**EXERCISE AIM:** Copy every line of the material below word for word.

## Begin INFORMATION PROVIDED

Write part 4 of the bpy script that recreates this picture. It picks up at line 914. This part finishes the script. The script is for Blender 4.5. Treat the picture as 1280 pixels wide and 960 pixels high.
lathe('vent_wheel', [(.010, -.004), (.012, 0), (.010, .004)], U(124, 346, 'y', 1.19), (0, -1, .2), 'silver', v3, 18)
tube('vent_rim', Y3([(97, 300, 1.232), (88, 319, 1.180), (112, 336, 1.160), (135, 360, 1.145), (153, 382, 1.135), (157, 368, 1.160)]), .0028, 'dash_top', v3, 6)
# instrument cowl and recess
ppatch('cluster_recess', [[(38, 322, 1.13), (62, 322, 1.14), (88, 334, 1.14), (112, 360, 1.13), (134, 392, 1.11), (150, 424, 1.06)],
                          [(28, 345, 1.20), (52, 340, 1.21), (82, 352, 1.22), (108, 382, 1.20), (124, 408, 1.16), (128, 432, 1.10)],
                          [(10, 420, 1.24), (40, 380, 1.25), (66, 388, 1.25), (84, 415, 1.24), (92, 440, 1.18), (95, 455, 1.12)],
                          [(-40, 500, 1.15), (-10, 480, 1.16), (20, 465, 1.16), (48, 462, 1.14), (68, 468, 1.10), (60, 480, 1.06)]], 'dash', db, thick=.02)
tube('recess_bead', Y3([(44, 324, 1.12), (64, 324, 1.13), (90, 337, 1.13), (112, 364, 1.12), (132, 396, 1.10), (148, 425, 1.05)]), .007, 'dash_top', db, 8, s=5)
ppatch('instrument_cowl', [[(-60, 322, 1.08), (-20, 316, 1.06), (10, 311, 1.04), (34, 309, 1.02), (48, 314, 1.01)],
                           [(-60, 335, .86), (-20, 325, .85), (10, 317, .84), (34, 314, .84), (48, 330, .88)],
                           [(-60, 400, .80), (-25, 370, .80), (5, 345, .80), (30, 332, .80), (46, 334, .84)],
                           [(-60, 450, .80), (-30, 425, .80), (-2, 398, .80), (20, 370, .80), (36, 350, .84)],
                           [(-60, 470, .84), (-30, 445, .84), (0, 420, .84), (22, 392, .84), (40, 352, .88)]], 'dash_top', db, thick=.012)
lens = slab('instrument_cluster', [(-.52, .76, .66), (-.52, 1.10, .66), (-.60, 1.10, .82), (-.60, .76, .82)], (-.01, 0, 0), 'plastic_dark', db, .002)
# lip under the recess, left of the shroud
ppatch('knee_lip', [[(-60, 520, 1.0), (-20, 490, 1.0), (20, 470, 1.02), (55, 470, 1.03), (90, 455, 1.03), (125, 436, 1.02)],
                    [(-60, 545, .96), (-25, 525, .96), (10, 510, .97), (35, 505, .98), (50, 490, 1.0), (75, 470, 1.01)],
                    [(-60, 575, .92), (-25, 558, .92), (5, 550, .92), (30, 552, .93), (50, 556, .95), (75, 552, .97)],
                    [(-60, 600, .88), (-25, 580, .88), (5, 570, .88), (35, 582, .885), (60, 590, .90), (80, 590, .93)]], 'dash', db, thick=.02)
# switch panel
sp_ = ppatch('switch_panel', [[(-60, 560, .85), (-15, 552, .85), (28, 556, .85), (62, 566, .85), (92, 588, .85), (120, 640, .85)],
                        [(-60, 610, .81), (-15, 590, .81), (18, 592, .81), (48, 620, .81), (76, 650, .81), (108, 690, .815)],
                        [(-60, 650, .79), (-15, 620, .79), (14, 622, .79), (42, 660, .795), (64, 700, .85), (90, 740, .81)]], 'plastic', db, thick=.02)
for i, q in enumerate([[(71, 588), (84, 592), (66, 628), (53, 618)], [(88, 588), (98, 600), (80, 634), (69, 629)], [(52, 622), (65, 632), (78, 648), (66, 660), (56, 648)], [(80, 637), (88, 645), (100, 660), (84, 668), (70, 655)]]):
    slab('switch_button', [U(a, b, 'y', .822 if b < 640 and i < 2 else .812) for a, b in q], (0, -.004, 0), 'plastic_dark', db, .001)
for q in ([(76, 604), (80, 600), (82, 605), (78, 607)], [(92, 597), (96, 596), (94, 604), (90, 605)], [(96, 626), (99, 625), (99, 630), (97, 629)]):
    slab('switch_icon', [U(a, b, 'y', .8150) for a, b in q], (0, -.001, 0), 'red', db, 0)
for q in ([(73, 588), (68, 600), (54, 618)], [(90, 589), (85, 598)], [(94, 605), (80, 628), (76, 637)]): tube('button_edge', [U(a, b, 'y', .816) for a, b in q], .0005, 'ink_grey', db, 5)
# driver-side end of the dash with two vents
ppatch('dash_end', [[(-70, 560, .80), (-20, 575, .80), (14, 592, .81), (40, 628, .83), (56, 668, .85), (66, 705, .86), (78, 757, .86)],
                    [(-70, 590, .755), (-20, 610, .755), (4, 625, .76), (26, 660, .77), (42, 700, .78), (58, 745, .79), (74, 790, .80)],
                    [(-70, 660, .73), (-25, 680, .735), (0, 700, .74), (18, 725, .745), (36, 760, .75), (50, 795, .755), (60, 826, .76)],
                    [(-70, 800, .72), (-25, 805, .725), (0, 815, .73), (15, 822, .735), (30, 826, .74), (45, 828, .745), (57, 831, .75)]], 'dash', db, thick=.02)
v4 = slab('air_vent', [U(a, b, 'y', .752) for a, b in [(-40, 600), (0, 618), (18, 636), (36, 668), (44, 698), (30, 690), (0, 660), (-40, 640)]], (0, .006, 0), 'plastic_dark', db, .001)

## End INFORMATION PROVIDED

**RIGHT ANSWER:**
Write part 4 of the bpy script that recreates this picture. It picks up at line 914. This part finishes the script. The script is for Blender 4.5. Treat the picture as 1280 pixels wide and 960 pixels high.
lathe('vent_wheel', [(.010, -.004), (.012, 0), (.010, .004)], U(124, 346, 'y', 1.19), (0, -1, .2), 'silver', v3, 18)
tube('vent_rim', Y3([(97, 300, 1.232), (88, 319, 1.180), (112, 336, 1.160), (135, 360, 1.145), (153, 382, 1.135), (157, 368, 1.160)]), .0028, 'dash_top', v3, 6)
# instrument cowl and recess
ppatch('cluster_recess', [[(38, 322, 1.13), (62, 322, 1.14), (88, 334, 1.14), (112, 360, 1.13), (134, 392, 1.11), (150, 424, 1.06)],
                          [(28, 345, 1.20), (52, 340, 1.21), (82, 352, 1.22), (108, 382, 1.20), (124, 408, 1.16), (128, 432, 1.10)],
                          [(10, 420, 1.24), (40, 380, 1.25), (66, 388, 1.25), (84, 415, 1.24), (92, 440, 1.18), (95, 455, 1.12)],
                          [(-40, 500, 1.15), (-10, 480, 1.16), (20, 465, 1.16), (48, 462, 1.14), (68, 468, 1.10), (60, 480, 1.06)]], 'dash', db, thick=.02)
tube('recess_bead', Y3([(44, 324, 1.12), (64, 324, 1.13), (90, 337, 1.13), (112, 364, 1.12), (132, 396, 1.10), (148, 425, 1.05)]), .007, 'dash_top', db, 8, s=5)
ppatch('instrument_cowl', [[(-60, 322, 1.08), (-20, 316, 1.06), (10, 311, 1.04), (34, 309, 1.02), (48, 314, 1.01)],
                           [(-60, 335, .86), (-20, 325, .85), (10, 317, .84), (34, 314, .84), (48, 330, .88)],
                           [(-60, 400, .80), (-25, 370, .80), (5, 345, .80), (30, 332, .80), (46, 334, .84)],
                           [(-60, 450, .80), (-30, 425, .80), (-2, 398, .80), (20, 370, .80), (36, 350, .84)],
                           [(-60, 470, .84), (-30, 445, .84), (0, 420, .84), (22, 392, .84), (40, 352, .88)]], 'dash_top', db, thick=.012)
lens = slab('instrument_cluster', [(-.52, .76, .66), (-.52, 1.10, .66), (-.60, 1.10, .82), (-.60, .76, .82)], (-.01, 0, 0), 'plastic_dark', db, .002)
# lip under the recess, left of the shroud
ppatch('knee_lip', [[(-60, 520, 1.0), (-20, 490, 1.0), (20, 470, 1.02), (55, 470, 1.03), (90, 455, 1.03), (125, 436, 1.02)],
                    [(-60, 545, .96), (-25, 525, .96), (10, 510, .97), (35, 505, .98), (50, 490, 1.0), (75, 470, 1.01)],
                    [(-60, 575, .92), (-25, 558, .92), (5, 550, .92), (30, 552, .93), (50, 556, .95), (75, 552, .97)],
                    [(-60, 600, .88), (-25, 580, .88), (5, 570, .88), (35, 582, .885), (60, 590, .90), (80, 590, .93)]], 'dash', db, thick=.02)
# switch panel
sp_ = ppatch('switch_panel', [[(-60, 560, .85), (-15, 552, .85), (28, 556, .85), (62, 566, .85), (92, 588, .85), (120, 640, .85)],
                        [(-60, 610, .81), (-15, 590, .81), (18, 592, .81), (48, 620, .81), (76, 650, .81), (108, 690, .815)],
                        [(-60, 650, .79), (-15, 620, .79), (14, 622, .79), (42, 660, .795), (64, 700, .85), (90, 740, .81)]], 'plastic', db, thick=.02)
for i, q in enumerate([[(71, 588), (84, 592), (66, 628), (53, 618)], [(88, 588), (98, 600), (80, 634), (69, 629)], [(52, 622), (65, 632), (78, 648), (66, 660), (56, 648)], [(80, 637), (88, 645), (100, 660), (84, 668), (70, 655)]]):
    slab('switch_button', [U(a, b, 'y', .822 if b < 640 and i < 2 else .812) for a, b in q], (0, -.004, 0), 'plastic_dark', db, .001)
for q in ([(76, 604), (80, 600), (82, 605), (78, 607)], [(92, 597), (96, 596), (94, 604), (90, 605)], [(96, 626), (99, 625), (99, 630), (97, 629)]):
    slab('switch_icon', [U(a, b, 'y', .8150) for a, b in q], (0, -.001, 0), 'red', db, 0)
for q in ([(73, 588), (68, 600), (54, 618)], [(90, 589), (85, 598)], [(94, 605), (80, 628), (76, 637)]): tube('button_edge', [U(a, b, 'y', .816) for a, b in q], .0005, 'ink_grey', db, 5)
# driver-side end of the dash with two vents
ppatch('dash_end', [[(-70, 560, .80), (-20, 575, .80), (14, 592, .81), (40, 628, .83), (56, 668, .85), (66, 705, .86), (78, 757, .86)],
                    [(-70, 590, .755), (-20, 610, .755), (4, 625, .76), (26, 660, .77), (42, 700, .78), (58, 745, .79), (74, 790, .80)],
                    [(-70, 660, .73), (-25, 680, .735), (0, 700, .74), (18, 725, .745), (36, 760, .75), (50, 795, .755), (60, 826, .76)],
                    [(-70, 800, .72), (-25, 805, .725), (0, 815, .73), (15, 822, .735), (30, 826, .74), (45, 828, .745), (57, 831, .75)]], 'dash', db, thick=.02)
v4 = slab('air_vent', [U(a, b, 'y', .752) for a, b in [(-40, 600), (0, 618), (18, 636), (36, 668), (44, 698), (30, 690), (0, 660), (-40, 640)]], (0, .006, 0), 'plastic_dark', db, .001)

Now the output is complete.